O QUE QUEREMOS FAZER JUNTOS
Na avaliação do socialista francês, a União Européia também enfrenta hoje problemas advindos de um crescimento muito rápido. Esse crescimento, que deve continuar com o ingresso da Romênia e da Bulgária, é ambivalente, segundo ele. Por um lado, tem efeitos benéficos como o aumento do mercado de trocas e o crescimento econômico dos países que estão entrando na comunidade. Por outro provoca fenômenos como o descrito por Hans-Jürgen Uhir: o das empresas que deixam países como a Alemanha ou a França e vão se instalar em países que oferecem custos menores de produção, especialmente custos salariais. Em relação a um possível acordo com a América do Sul, Nallet também defendeu que ele não se restrinja ao aspecto comercial. Segundo ele, a questão central que deve ser respondida no debate sobre os processos de integração é a seguinte: o que é mesmo que queremos fazer juntos? O que queremos regular? E com que instrumentos?

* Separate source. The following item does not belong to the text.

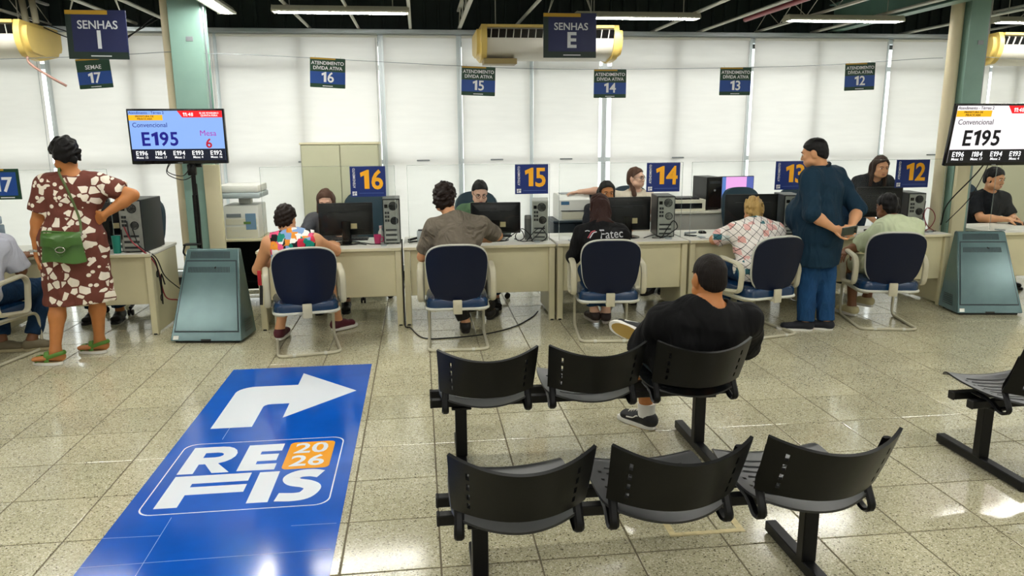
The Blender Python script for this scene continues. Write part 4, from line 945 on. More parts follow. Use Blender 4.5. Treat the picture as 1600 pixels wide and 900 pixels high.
def field_mesh(prims, h, cuts=(), subs=(), relax=2, noise=None):
    los, his = zip(*[pbox(p) for p in prims]); lo = np.min(los,0)-2.5*h-.01; hi = np.max(his,0)+2.5*h+.01
    n = np.ceil((hi-lo)/h).astype(int)+1; D = np.full(n, .06, np.float32)
    ax = [lo[i]+h*np.arange(n[i]) for i in range(3)]
    def block(p, mg):
        a, b = pbox(p); i0 = np.maximum(np.floor((a-mg-lo)/h).astype(int), 0); i1 = np.minimum(np.ceil((b+mg-lo)/h).astype(int)+1, n)
        if (i1 <= i0).any(): return None
        P = np.stack(np.meshgrid(*[ax[i][i0[i]:i1[i]] for i in range(3)], indexing='ij'), -1); return tuple(slice(*q) for q in zip(i0,i1)), P
    for p in prims:
        B = block(p, p.k+2*h)
        if B is None: continue
        s, P = B; D[s] = smin(D[s], pdist(p, P), p.k)
    if cuts:
        P = np.stack(np.meshgrid(*ax, indexing='ij'), -1)
        for c, nn in cuts: D = np.maximum(D, (P-np.asarray(c, float))@np.asarray(nn, float))
    if noise:
        amp, fr, sd = noise; P = np.stack(np.meshgrid(*ax, indexing='ij'), -1); m = np.abs(D) < .05
        D[m] += amp*wob(P[m], fr, sd)
    for p in subs:
        B = block(p, 2*h)
        if B is None: continue
        s, P = B; D[s] = -smin(-D[s], pdist(p, P), .014)
    return nets(D, lo, h, relax)
def wob(P, fr, sd):
    r = np.random.default_rng(sd); o = np.zeros(len(P))
    for i in range(7):
        k = r.normal(size=3)*np.asarray(fr); o += np.sin(P@k+r.uniform(0,6.28))
    return o/3.5
CORN = np.array([[i,j,k] for i in (0,1) for j in (0,1) for k in (0,1)])
EDG = [(a,b) for a in range(8) for b in range(a+1,8) if np.abs(CORN[a]-CORN[b]).sum() == 1]
def nets(D, lo, h, relax):
    ins = D < 0; nx, ny, nz = D.shape
    cnt = np.zeros((nx-1,ny-1,nz-1), np.int8)
    for c in CORN: cnt += ins[c[0]:nx-1+c[0], c[1]:ny-1+c[1], c[2]:nz-1+c[2]]
    act = np.argwhere((cnt > 0) & (cnt < 8))
    if len(act) == 0: return np.zeros((0,3)), np.zeros((0,4),int)
    vals = np.stack([D[act[:,0]+c[0], act[:,1]+c[1], act[:,2]+c[2]] for c in CORN], 1)
    S = np.zeros((len(act),3)); N = np.zeros(len(act))
    for a, b in EDG:
        va, vb = vals[:,a], vals[:,b]; m = (va < 0) != (vb < 0); t = np.where(m, va/np.where(m, va-vb, 1), 0)
        S += np.where(m[:,None], CORN[a]+t[:,None]*(CORN[b]-CORN[a]), 0); N += m
    Vt = lo+h*(act+S/N[:,None])
    idx = np.full(cnt.shape, -1, np.int64); idx[act[:,0],act[:,1],act[:,2]] = np.arange(len(act))
    F = []
    for d in range(3):
        s0 = [slice(None)]*3; s1 = [slice(None)]*3; s0[d] = slice(0,-1); s1[d] = slice(1,None)
        A, B = ins[tuple(s0)], ins[tuple(s1)]; e = np.argwhere(A != B); u, v = (d+1)%3, (d+2)%3
        e = e[(e[:,u] > 0) & (e[:,v] > 0) & (e[:,u] < D.shape[u]-1) & (e[:,v] < D.shape[v]-1)]
        def cell(du, dv):
            q = e.copy(); q[:,u] -= du; q[:,v] -= dv; return idx[q[:,0],q[:,1],q[:,2]]
        q = np.stack([cell(1,1), cell(0,1), cell(0,0), cell(1,0)], 1); fl_ = ~A[e[:,0],e[:,1],e[:,2]]; q[fl_] = q[fl_][:, ::-1]; F.append(q)
    F = np.concatenate(F); F = F[(F >= 0).all(1)]
    for it in range(relax):
        acc = np.zeros_like(Vt); c = np.zeros(len(Vt))
        for a, b in ((0,1),(1,2),(2,3),(3,0)):
            np.add.at(acc, F[:,a], Vt[F[:,b]]); np.add.at(c, F[:,a], 1); np.add.at(acc, F[:,b], Vt[F[:,a]]); np.add.at(c, F[:,b], 1)
        Vt = Vt+(.5 if it % 2 == 0 else .35)*(acc/np.maximum(c,1)[:,None]-Vt)
    return Vt, F
def raw_mesh(name, parts, mats):
    # parts: list of (verts, quads, material index)
    vs = np.concatenate([p[0] for p in parts]); off = 0; fs = []; mi = []
    for v, f, m in parts: fs.append(f+off); mi += [m]*len(f); off += len(v)
    fs = np.concatenate(fs); me = bpy.data.meshes.new(name)
    me.vertices.add(len(vs)); me.vertices.foreach_set('co', vs.astype(np.float32).ravel())
    me.loops.add(len(fs)*4); me.loops.foreach_set('vertex_index', fs.astype(np.int32).ravel())
    me.polygons.add(len(fs)); me.polygons.foreach_set('loop_start', np.arange(0,len(fs)*4,4,dtype=np.int32))
    for m in mats: me.materials.append(m)
    me.polygons.foreach_set('material_index', np.array(mi, np.int32)); me.polygons.foreach_set('use_smooth', np.ones(len(fs), bool)); me.update(calc_edges=True); me.validate()
    return me
# ---- skin, hair and cloth materials
def skin(name, col): return mat('skin_'+name, col, .5, noise=.05, nscale=18, sss=.06, bump=.03, bscale=120)
def hair_m(name, col, rough=.5):
    if 'hair_'+name in MATS: return MATS['hair_'+name]
    m = mat('hair_'+name, col, rough, spec=.22); nt = m.node_tree; b = nt.nodes['Principled BSDF']; N = nt.nodes.new; Lk = nt.links.new
    tc = N('ShaderNodeTexCoord'); mp = N('ShaderNodeMapping'); mp.inputs['Scale'].default_value = (1,1,.12); n = N('ShaderNodeTexNoise'); n.inputs['Scale'].default_value = 130; n.inputs['Detail'].default_value = 3
    Lk(tc.outputs['Object'], mp.inputs[0]); Lk(mp.outputs[0], n.inputs['Vector']); bp = N('ShaderNodeBump'); bp.inputs['Strength'].default_value = .6; bp.inputs['Distance'].default_value = .006
    Lk(n.outputs[0], bp.inputs['Height']); Lk(bp.outputs[0], b.inputs['Normal'])
    mx = N('ShaderNodeMix'); mx.data_type = 'RGBA'; c = lin(col); mx.inputs[6].default_value = (*[x*.6 for x in c],1); mx.inputs[7].default_value = (*[min(1,x*1.5) for x in c],1)
    Lk(n.outputs[0], mx.inputs[0]); Lk(mx.outputs[2], b.inputs['Base Color']); return m
def cloth(name, col, rough=.8, fold=.35, fs=9., noise=.08):
    k = 'cloth_'+name
    if k in MATS: return MATS[k]
    m = mat(k, col, rough, spec=.25, noise=noise, nscale=6); nt = m.node_tree; b = nt.nodes['Principled BSDF']; N = nt.nodes.new; Lk = nt.links.new
    add_folds(nt, b, fold, fs); return m
def add_folds(nt, b, fold, fs):
    N = nt.nodes.new; Lk = nt.links.new
    tc = N('ShaderNodeTexCoord'); mp = N('ShaderNodeMapping'); mp.inputs['Rotation'].default_value = (.4,.5,.3); mp.inputs['Scale'].default_value = (1,1,.45); n = N('ShaderNodeTexNoise'); n.inputs['Scale'].default_value = fs; n.inputs['Detail'].default_value = 2.5; n.inputs['Distortion'].default_value = 1.2
    Lk(tc.outputs['Object'], mp.inputs[0]); Lk(mp.outputs[0], n.inputs['Vector']); bp = N('ShaderNodeBump'); bp.inputs['Strength'].default_value = fold; bp.inputs['Distance'].default_value = .09
    Lk(n.outputs[0], bp.inputs['Height']); Lk(bp.outputs[0], b.inputs['Normal'])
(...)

As perguntas formuladas por Henri Nallet indicam um dos pontos de estrangulamento no debate sobre um acordo entre União Européia e América do Sul. Se os europeus estão enfrentando sérias dificuldades para resolver seus problemas de assimetrias regionais e de financiamento do modelo de bem-estar social construído no período pós-guerra, como equacionarão esses temas com os problemas próprios dos sul-americanos que também se debatem com assimetrias, além de desigualdades sociais muito mais graves? O tamanho desse problema fica evidenciado quando se entra no tema dos subsídios agrícolas, cuja redução drástica ou mesmo eliminação é defendida pelos sul-americanos. O atual impasse nas negociações entre União Européia e Mercosul é um retrato disso. Na conferência de Porto Alegre, todos concordaram que a solução passa por uma decisão de caráter política. Mas os números e a natureza dos problemas vividos por cada continente indicam que será preciso algo mais do que vontade política para superar obstáculos relacionados à situação da economia global como um todo.